慣れたことで昼間に出歩くことがあまり怖くなくなったのはいいんですが、美容院みたいに誰かと深く関わらないといけない場所には未だに行けてません。

 

「外に出る」というのは物理的に外に出ることではなく、「外の世界に触れる」ことなのだと思います。誰かと話したり、働いたり、美容師さんと楽しく会話したり。

 

そうすることで始めてひきこもりを脱出できるのだと思います。美容師さんとの会話は生まれ変わりでもしない限りできる気はしませんけどね。

 

子どもの頃はひきこもってなかったけれど

人生をドロップアウトしたのは20代の時なのですが、ひきこもりの兆候のようなものは幼少期からありました。

 

人の目を見れない。

 

なぜだかわからないけれど心理的にものすごく抵抗があるんです。相手が見知らぬ人であろうが、友達であろうが関係なし。まったく目を見ることができません。

 

動物を飼っている人は知っているかもしれませんが、動物の世界では目を合わせる行為は敵意を意味してます。野良ネコ相手に目を合わせたら引っかかれることもあるので注意しましょう。

 

精神的に衰弱しているせいで、そういうマイナスの意味合いを持った行為をできないのかもしれません。
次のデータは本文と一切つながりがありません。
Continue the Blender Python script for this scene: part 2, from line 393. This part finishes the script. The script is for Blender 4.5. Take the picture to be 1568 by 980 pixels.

人間の世界ではきちんと目を合わせて「話を聞いていますよ」という意思表示をするのが当然だとわかっているのですが、その当然ができない。

 

今もなお人の目を見れないわけですが、これから先、誰かと目を合わせて会話することはあるのかなあと時々考えます。死ぬまで無理なんじゃないかな。

 

生まれ変わったら、かたつむりになって、家(殻)にひきこもったまま外出もできるようになりたい。